▶

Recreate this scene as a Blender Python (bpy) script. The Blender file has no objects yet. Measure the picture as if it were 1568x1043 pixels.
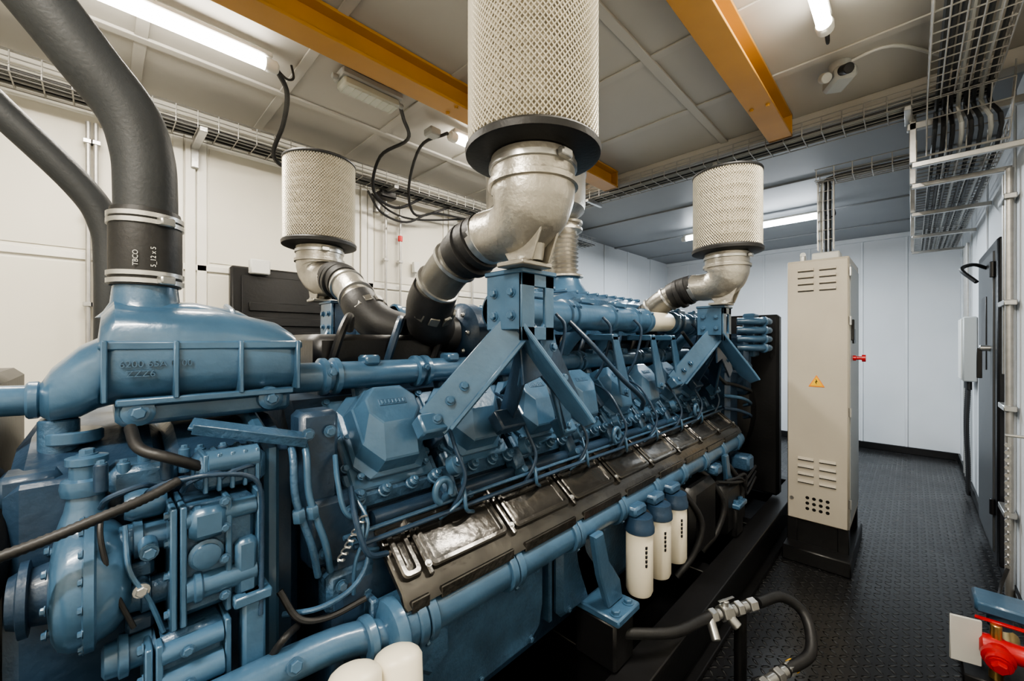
import bpy, math, random, bmesh
from mathutils import Vector as V, Matrix
random.seed(4)
H=1.5   # datum height above the floor: all Z values in the builders are relative to it

# ------------------------------------------------------------------ materials
def mat(name, col, rough=.5, metal=0., var=0., vscale=8., bump=0., bscale=60., coat=0., emit=None, es=0.):
    m=bpy.data.materials.new(name); m.use_nodes=True
    nt=m.node_tree; N=nt.nodes; L=nt.links
    b=N['Principled BSDF']
    b.inputs['Base Color'].default_value=(*col,1)
    b.inputs['Roughness'].default_value=rough
    b.inputs['Metallic'].default_value=metal
    b.inputs['Coat Weight'].default_value=coat
    b.inputs['Coat Roughness'].default_value=.12
    tc=N.new('ShaderNodeTexCoord')
    if var>0:
        n=N.new('ShaderNodeTexNoise'); n.inputs['Scale'].default_value=vscale; n.inputs['Detail'].default_value=4
        r=N.new('ShaderNodeValToRGB')
        r.color_ramp.elements[0].position=.3; r.color_ramp.elements[1].position=.7
        r.color_ramp.elements[0].color=(*[c*(1-var) for c in col],1)
        r.color_ramp.elements[1].color=(*[min(1,c*(1+var)) for c in col],1)
        L.new(tc.outputs['Object'],n.inputs['Vector']); L.new(n.outputs['Fac'],r.inputs['Fac']); L.new(r.outputs['Color'],b.inputs['Base Color'])
    if bump>0:
        n2=N.new('ShaderNodeTexNoise'); n2.inputs['Scale'].default_value=bscale; n2.inputs['Detail'].default_value=3
        bp=N.new('ShaderNodeBump'); bp.inputs['Strength'].default_value=bump; bp.inputs['Distance'].default_value=.004
        L.new(tc.outputs['Object'],n2.inputs['Vector']); L.new(n2.outputs['Fac'],bp.inputs['Height']); L.new(bp.outputs['Normal'],b.inputs['Normal'])
    if emit:
        b.inputs['Emission Color'].default_value=(*emit,1); b.inputs['Emission Strength'].default_value=es
    return m

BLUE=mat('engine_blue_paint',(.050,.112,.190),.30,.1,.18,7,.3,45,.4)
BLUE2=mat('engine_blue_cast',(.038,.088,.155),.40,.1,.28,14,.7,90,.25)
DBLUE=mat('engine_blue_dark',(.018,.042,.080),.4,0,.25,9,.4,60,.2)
COVER=mat('black_heat_shield',(.082,.078,.072),.22,.8,.35,6,.6,24,.3)
BLACK=mat('black_paint',(.008,.008,.009),.38,0,.3,5,.2,50)
RUB=mat('black_rubber',(.013,.013,.014),.5,0,.2,20,.2,80)
INS=mat('pipe_insulation',(.022,.025,.028),.55,0,.12,9,.2,120)
DUCT=mat('grey_duct',(.16,.155,.14),.34,.6,.15,9,.3,60)
SILV=mat('cast_aluminium',(.40,.38,.34),.36,.75,.18,9,.45,70)
STEEL=mat('zinc_steel',(.50,.50,.49),.32,.9,.1,20,.1,80)
TRAY=mat('galvanised_wire',(.42,.41,.39),.4,.7,.1,20)
CREAM=mat('cream_paint',(.72,.67,.55),.38,0,.05,5)
BEIGE=mat('cabinet_beige',(.47,.43,.36),.42,0,.04,3,.1,200)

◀

[Task to complete] Would you set down the listing exactly, omitting pictures?

[Output of the exercise]
Recreate this scene as a Blender Python (bpy) script. The Blender file has no objects yet. Measure the picture as if it were 1568x1043 pixels.
import bpy, math, random, bmesh
from mathutils import Vector as V, Matrix
random.seed(4)
H=1.5   # datum height above the floor: all Z values in the builders are relative to it

# ------------------------------------------------------------------ materials
def mat(name, col, rough=.5, metal=0., var=0., vscale=8., bump=0., bscale=60., coat=0., emit=None, es=0.):
    m=bpy.data.materials.new(name); m.use_nodes=True
    nt=m.node_tree; N=nt.nodes; L=nt.links
    b=N['Principled BSDF']
    b.inputs['Base Color'].default_value=(*col,1)
    b.inputs['Roughness'].default_value=rough
    b.inputs['Metallic'].default_value=metal
    b.inputs['Coat Weight'].default_value=coat
    b.inputs['Coat Roughness'].default_value=.12
    tc=N.new('ShaderNodeTexCoord')
    if var>0:
        n=N.new('ShaderNodeTexNoise'); n.inputs['Scale'].default_value=vscale; n.inputs['Detail'].default_value=4
        r=N.new('ShaderNodeValToRGB')
        r.color_ramp.elements[0].position=.3; r.color_ramp.elements[1].position=.7
        r.color_ramp.elements[0].color=(*[c*(1-var) for c in col],1)
        r.color_ramp.elements[1].color=(*[min(1,c*(1+var)) for c in col],1)
        L.new(tc.outputs['Object'],n.inputs['Vector']); L.new(n.outputs['Fac'],r.inputs['Fac']); L.new(r.outputs['Color'],b.inputs['Base Color'])
    if bump>0:
        n2=N.new('ShaderNodeTexNoise'); n2.inputs['Scale'].default_value=bscale; n2.inputs['Detail'].default_value=3
        bp=N.new('ShaderNodeBump'); bp.inputs['Strength'].default_value=bump; bp.inputs['Distance'].default_value=.004
        L.new(tc.outputs['Object'],n2.inputs['Vector']); L.new(n2.outputs['Fac'],bp.inputs['Height']); L.new(bp.outputs['Normal'],b.inputs['Normal'])
    if emit:
        b.inputs['Emission Color'].default_value=(*emit,1); b.inputs['Emission Strength'].default_value=es
    return m

BLUE=mat('engine_blue_paint',(.050,.112,.190),.30,.1,.18,7,.3,45,.4)
BLUE2=mat('engine_blue_cast',(.038,.088,.155),.40,.1,.28,14,.7,90,.25)
DBLUE=mat('engine_blue_dark',(.018,.042,.080),.4,0,.25,9,.4,60,.2)
COVER=mat('black_heat_shield',(.082,.078,.072),.22,.8,.35,6,.6,24,.3)
BLACK=mat('black_paint',(.008,.008,.009),.38,0,.3,5,.2,50)
RUB=mat('black_rubber',(.013,.013,.014),.5,0,.2,20,.2,80)
INS=mat('pipe_insulation',(.022,.025,.028),.55,0,.12,9,.2,120)
DUCT=mat('grey_duct',(.16,.155,.14),.34,.6,.15,9,.3,60)
SILV=mat('cast_aluminium',(.40,.38,.34),.36,.75,.18,9,.45,70)
STEEL=mat('zinc_steel',(.50,.50,.49),.32,.9,.1,20,.1,80)
TRAY=mat('galvanised_wire',(.42,.41,.39),.4,.7,.1,20)
CREAM=mat('cream_paint',(.72,.67,.55),.38,0,.05,5)
BEIGE=mat('cabinet_beige',(.47,.43,.36),.42,0,.04,3,.1,200)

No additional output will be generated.